What is being asked> Word for word, give the material below again, minus any images.

════

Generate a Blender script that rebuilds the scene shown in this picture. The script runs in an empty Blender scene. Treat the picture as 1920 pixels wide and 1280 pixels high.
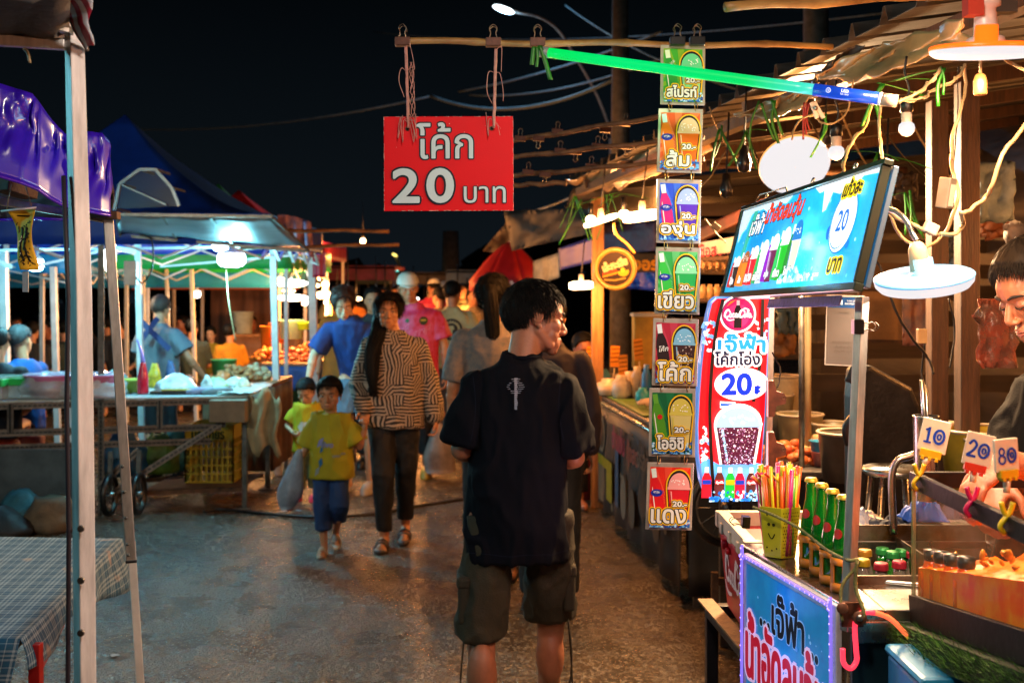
import bpy, math, random
import numpy as np
from mathutils import Vector as V, Matrix, Euler, noise, Quaternion
R = math.radians
random.seed(7)
F = 2133.0          # focal length in photo pixels
HC = 1.6            # camera height
sc = bpy.context.scene
COL = sc.collection
ORG = {}
def P(px, py, Y):
 return V(((px - 960) * Y / F, Y, HC - (py - 540) * Y / F))
def hexc(h):
 h = h.lstrip('#')
 o = []
 for i in (0, 2, 4):
  c = int(h[i:i + 2], 16) / 255
  o.append(c / 12.92 if c <= .04045 else ((c + .055) / 1.055) ** 2.4)
 return o
MATS = {}
def mat(name, col, rough=.6, metal=0, es=0, var=.15, vs=9, bump=0, bs=60, trans=0, spec=.5, alpha=1, coat=0,
  ecol=None, stretch=(1, 1, 1), col2=None, sss=0, v2=None):
 """procedural principled material; col is an sRGB hex"""
 if name in MATS:
  return MATS[name]
 c = hexc(col)
 m = bpy.data.materials.new(name)
 m.use_nodes = True
 nt = m.node_tree
 b = nt.nodes['Principled BSDF']
 I = b.inputs
 I['Base Color'].default_value = (*c, 1)
 I['Roughness'].default_value = rough
 I['Metallic'].default_value = metal
 I['Specular IOR Level'].default_value = spec
 I['Transmission Weight'].default_value = trans
 I['Alpha'].default_value = alpha
 I['Coat Weight'].default_value = coat
 if sss:
  I['Subsurface Weight'].default_value = sss
  I['Subsurface Radius'].default_value = (.02, .008, .004)
  I['Subsurface Scale'].default_value = .5
 if es:
  e = hexc(ecol or col)
  I['Emission Color'].default_value = (*e, 1)
  I['Emission Strength'].default_value = es
 if var > 0 or bump > 0:
  tc = nt.nodes.new('ShaderNodeTexCoord')
  mp = nt.nodes.new('ShaderNodeMapping')
  mp.inputs['Scale'].default_value = stretch
  nt.links.new(tc.outputs['Object'], mp.inputs[0])
 if var > 0:
  n = nt.nodes.new('ShaderNodeTexNoise')
  n.inputs['Scale'].default_value = vs
  n.inputs['Detail'].default_value = 6
  n.inputs['Roughness'].default_value = .65
  nt.links.new(mp.outputs[0], n.inputs['Vector'])
  rp = nt.nodes.new('ShaderNodeValToRGB')
  rp.color_ramp.elements[0].position = .36
  rp.color_ramp.elements[1].position = .64
  if col2:
   d = hexc(col2)
   rp.color_ramp.elements[0].color = (*d, 1)
   rp.color_ramp.elements[1].color = (*c, 1)
  else:
   rp.color_ramp.elements[0].color = (*[x * (1 - var) for x in c], 1)
   rp.color_ramp.elements[1].color = (*[min(1, x * (1 + var)) for x in c], 1)
  nt.links.new(n.outputs[0], rp.inputs[0])
  nt.links.new(rp.outputs[0], I['Base Color'])
  if es and not ecol:
   nt.links.new(rp.outputs[0], I['Emission Color'])
  if rough > .12 and not es:
   mr = nt.nodes.new('ShaderNodeMapRange')
   mr.inputs['To Min'].default_value = rough * .8
   mr.inputs['To Max'].default_value = min(1, rough * 1.2)
   nt.links.new(n.outputs[0], mr.inputs[0])
   nt.links.new(mr.outputs[0], I['Roughness'])
 if bump > 0:
  n2 = nt.nodes.new('ShaderNodeTexNoise')
  n2.inputs['Scale'].default_value = bs
  n2.inputs['Detail'].default_value = 4
  nt.links.new(mp.outputs[0], n2.inputs['Vector'])
  bp = nt.nodes.new('ShaderNodeBump')
  bp.inputs['Strength'].default_value = bump
  bp.inputs['Distance'].default_value = .01
  nt.links.new(n2.outputs[0], bp.inputs['Height'])
  nt.links.new(bp.outputs[0], I['Normal'])
 MATS[name] = m
 return m
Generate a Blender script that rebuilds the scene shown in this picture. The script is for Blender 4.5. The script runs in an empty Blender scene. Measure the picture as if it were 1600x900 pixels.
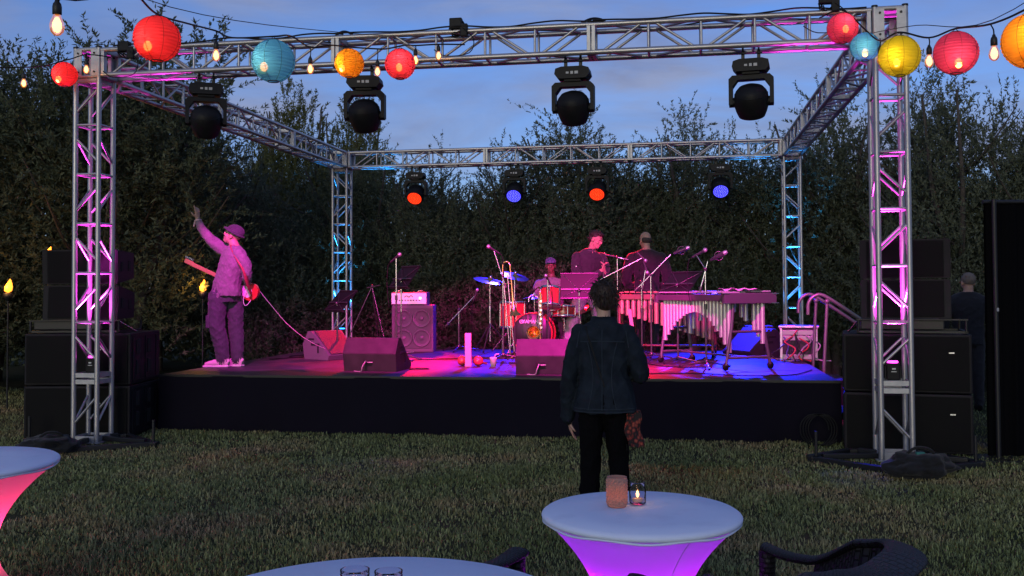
import bpy, bmesh, math, random
import numpy as np
from mathutils import Vector, Matrix, Quaternion, noise
from mathutils.kdtree import KDTree
sc = bpy.context.scene
col = sc.collection
R = math.radians
PI = math.pi

# ---------------------------------------------------------------- camera
cam_data = bpy.data.cameras.new('camera')
cam = bpy.data.objects.new('camera', cam_data)
col.objects.link(cam)
CAM = Vector((5.8417, -9.0189, 1.5061))
YAW, PIT, ROL = -0.168384, 0.028752, -0.005582
fwd = Vector((math.sin(YAW)*math.cos(PIT), math.cos(YAW)*math.cos(PIT), math.sin(PIT)))
rgt = Vector((math.cos(YAW), -math.sin(YAW), 0))
upv = rgt.cross(fwd)
r2 = rgt*math.cos(ROL) + upv*math.sin(ROL)
u2 = -rgt*math.sin(ROL) + upv*math.cos(ROL)
m = Matrix((r2, u2, -fwd)).transposed().to_4x4()
m.translation = CAM
cam.matrix_world = m
cam_data.sensor_width = 36
cam_data.lens = 1519.59/1600*36
cam_data.shift_y = -38.49/1600
cam_data.clip_start = 0.05
cam_data.clip_end = 3000
sc.camera = cam

# ---------------------------------------------------------------- world (dusk sky with thin cloud)
SUN_EL, SUN_AZ = R(8.0), R(188.0)
w = bpy.data.worlds.new('World'); sc.world = w; w.use_nodes = True
nt = w.node_tree; N = nt.nodes; L = nt.links; N.clear()
out = N.new('ShaderNodeOutputWorld'); bg = N.new('ShaderNodeBackground')
sky = N.new('ShaderNodeTexSky'); sky.sky_type = 'NISHITA'; sky.sun_disc = False
sky.sun_elevation = SUN_EL; sky.sun_rotation = SUN_AZ
sky.air_density = 1.0; sky.dust_density = 0.3; sky.ozone_density = 4.0
tc = N.new('ShaderNodeTexCoord'); mp = N.new('ShaderNodeMapping')
mp.inputs['Scale'].default_value = (1.6, 1.6, 6.0); mp.inputs['Rotation'].default_value = (0.0, 0.18, 0.3)
n1 = N.new('ShaderNodeTexNoise'); n1.inputs['Scale'].default_value = 2.1; n1.inputs['Detail'].default_value = 7; n1.inputs['Roughness'].default_value = .55
n1.inputs['Distortion'].default_value = .5
L.new(tc.outputs['Generated'], mp.inputs['Vector']); L.new(mp.outputs['Vector'], n1.inputs['Vector'])
cr = N.new('ShaderNodeValToRGB')
cr.color_ramp.elements[0].position = .36; cr.color_ramp.elements[0].color = (0, 0, 0, 1)
cr.color_ramp.elements[1].position = .66; cr.color_ramp.elements[1].color = (1, 1, 1, 1)
L.new(n1.outputs['Fac'], cr.inputs['Fac'])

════

Answer>
Generate a Blender script that rebuilds the scene shown in this picture. The script runs in an empty Blender scene. Treat the picture as 1920 pixels wide and 1280 pixels high.
import bpy, math, random
import numpy as np
from mathutils import Vector as V, Matrix, Euler, noise, Quaternion
R = math.radians
random.seed(7)
F = 2133.0          # focal length in photo pixels
HC = 1.6            # camera height
sc = bpy.context.scene
COL = sc.collection
ORG = {}
def P(px, py, Y):
 return V(((px - 960) * Y / F, Y, HC - (py - 540) * Y / F))
def hexc(h):
 h = h.lstrip('#')
 o = []
 for i in (0, 2, 4):
  c = int(h[i:i + 2], 16) / 255
  o.append(c / 12.92 if c <= .04045 else ((c + .055) / 1.055) ** 2.4)
 return o
MATS = {}
def mat(name, col, rough=.6, metal=0, es=0, var=.15, vs=9, bump=0, bs=60, trans=0, spec=.5, alpha=1, coat=0,
  ecol=None, stretch=(1, 1, 1), col2=None, sss=0, v2=None):
 """procedural principled material; col is an sRGB hex"""
 if name in MATS:
  return MATS[name]
 c = hexc(col)
 m = bpy.data.materials.new(name)
 m.use_nodes = True
 nt = m.node_tree
 b = nt.nodes['Principled BSDF']
 I = b.inputs
 I['Base Color'].default_value = (*c, 1)
 I['Roughness'].default_value = rough
 I['Metallic'].default_value = metal
 I['Specular IOR Level'].default_value = spec
 I['Transmission Weight'].default_value = trans
 I['Alpha'].default_value = alpha
 I['Coat Weight'].default_value = coat
 if sss:
  I['Subsurface Weight'].default_value = sss
  I['Subsurface Radius'].default_value = (.02, .008, .004)
  I['Subsurface Scale'].default_value = .5
 if es:
  e = hexc(ecol or col)
  I['Emission Color'].default_value = (*e, 1)
  I['Emission Strength'].default_value = es
 if var > 0 or bump > 0:
  tc = nt.nodes.new('ShaderNodeTexCoord')
  mp = nt.nodes.new('ShaderNodeMapping')
  mp.inputs['Scale'].default_value = stretch
  nt.links.new(tc.outputs['Object'], mp.inputs[0])
 if var > 0:
  n = nt.nodes.new('ShaderNodeTexNoise')
  n.inputs['Scale'].default_value = vs
  n.inputs['Detail'].default_value = 6
  n.inputs['Roughness'].default_value = .65
  nt.links.new(mp.outputs[0], n.inputs['Vector'])
  rp = nt.nodes.new('ShaderNodeValToRGB')
  rp.color_ramp.elements[0].position = .36
  rp.color_ramp.elements[1].position = .64
  if col2:
   d = hexc(col2)
   rp.color_ramp.elements[0].color = (*d, 1)
   rp.color_ramp.elements[1].color = (*c, 1)
  else:
   rp.color_ramp.elements[0].color = (*[x * (1 - var) for x in c], 1)
   rp.color_ramp.elements[1].color = (*[min(1, x * (1 + var)) for x in c], 1)
  nt.links.new(n.outputs[0], rp.inputs[0])
  nt.links.new(rp.outputs[0], I['Base Color'])
  if es and not ecol:
   nt.links.new(rp.outputs[0], I['Emission Color'])
  if rough > .12 and not es:
   mr = nt.nodes.new('ShaderNodeMapRange')
   mr.inputs['To Min'].default_value = rough * .8
   mr.inputs['To Max'].default_value = min(1, rough * 1.2)
   nt.links.new(n.outputs[0], mr.inputs[0])
   nt.links.new(mr.outputs[0], I['Roughness'])
 if bump > 0:
  n2 = nt.nodes.new('ShaderNodeTexNoise')
  n2.inputs['Scale'].default_value = bs
  n2.inputs['Detail'].default_value = 4
  nt.links.new(mp.outputs[0], n2.inputs['Vector'])
  bp = nt.nodes.new('ShaderNodeBump')
  bp.inputs['Strength'].default_value = bump
  bp.inputs['Distance'].default_value = .01
  nt.links.new(n2.outputs[0], bp.inputs['Height'])
  nt.links.new(bp.outputs[0], I['Normal'])
 MATS[name] = m
 return m
Generate a Blender script that rebuilds the scene shown in this picture. The script is for Blender 4.5. The script runs in an empty Blender scene. Measure the picture as if it were 1600x900 pixels.
import bpy, bmesh, math, random
import numpy as np
from mathutils import Vector, Matrix, Quaternion, noise
from mathutils.kdtree import KDTree
sc = bpy.context.scene
col = sc.collection
R = math.radians
PI = math.pi

# ---------------------------------------------------------------- camera
cam_data = bpy.data.cameras.new('camera')
cam = bpy.data.objects.new('camera', cam_data)
col.objects.link(cam)
CAM = Vector((5.8417, -9.0189, 1.5061))
YAW, PIT, ROL = -0.168384, 0.028752, -0.005582
fwd = Vector((math.sin(YAW)*math.cos(PIT), math.cos(YAW)*math.cos(PIT), math.sin(PIT)))
rgt = Vector((math.cos(YAW), -math.sin(YAW), 0))
upv = rgt.cross(fwd)
r2 = rgt*math.cos(ROL) + upv*math.sin(ROL)
u2 = -rgt*math.sin(ROL) + upv*math.cos(ROL)
m = Matrix((r2, u2, -fwd)).transposed().to_4x4()
m.translation = CAM
cam.matrix_world = m
cam_data.sensor_width = 36
cam_data.lens = 1519.59/1600*36
cam_data.shift_y = -38.49/1600
cam_data.clip_start = 0.05
cam_data.clip_end = 3000
sc.camera = cam

# ---------------------------------------------------------------- world (dusk sky with thin cloud)
SUN_EL, SUN_AZ = R(8.0), R(188.0)
w = bpy.data.worlds.new('World'); sc.world = w; w.use_nodes = True
nt = w.node_tree; N = nt.nodes; L = nt.links; N.clear()
out = N.new('ShaderNodeOutputWorld'); bg = N.new('ShaderNodeBackground')
sky = N.new('ShaderNodeTexSky'); sky.sky_type = 'NISHITA'; sky.sun_disc = False
sky.sun_elevation = SUN_EL; sky.sun_rotation = SUN_AZ
sky.air_density = 1.0; sky.dust_density = 0.3; sky.ozone_density = 4.0
tc = N.new('ShaderNodeTexCoord'); mp = N.new('ShaderNodeMapping')
mp.inputs['Scale'].default_value = (1.6, 1.6, 6.0); mp.inputs['Rotation'].default_value = (0.0, 0.18, 0.3)
n1 = N.new('ShaderNodeTexNoise'); n1.inputs['Scale'].default_value = 2.1; n1.inputs['Detail'].default_value = 7; n1.inputs['Roughness'].default_value = .55
n1.inputs['Distortion'].default_value = .5
L.new(tc.outputs['Generated'], mp.inputs['Vector']); L.new(mp.outputs['Vector'], n1.inputs['Vector'])
cr = N.new('ShaderNodeValToRGB')
cr.color_ramp.elements[0].position = .36; cr.color_ramp.elements[0].color = (0, 0, 0, 1)
cr.color_ramp.elements[1].position = .66; cr.color_ramp.elements[1].color = (1, 1, 1, 1)
L.new(n1.outputs['Fac'], cr.inputs['Fac'])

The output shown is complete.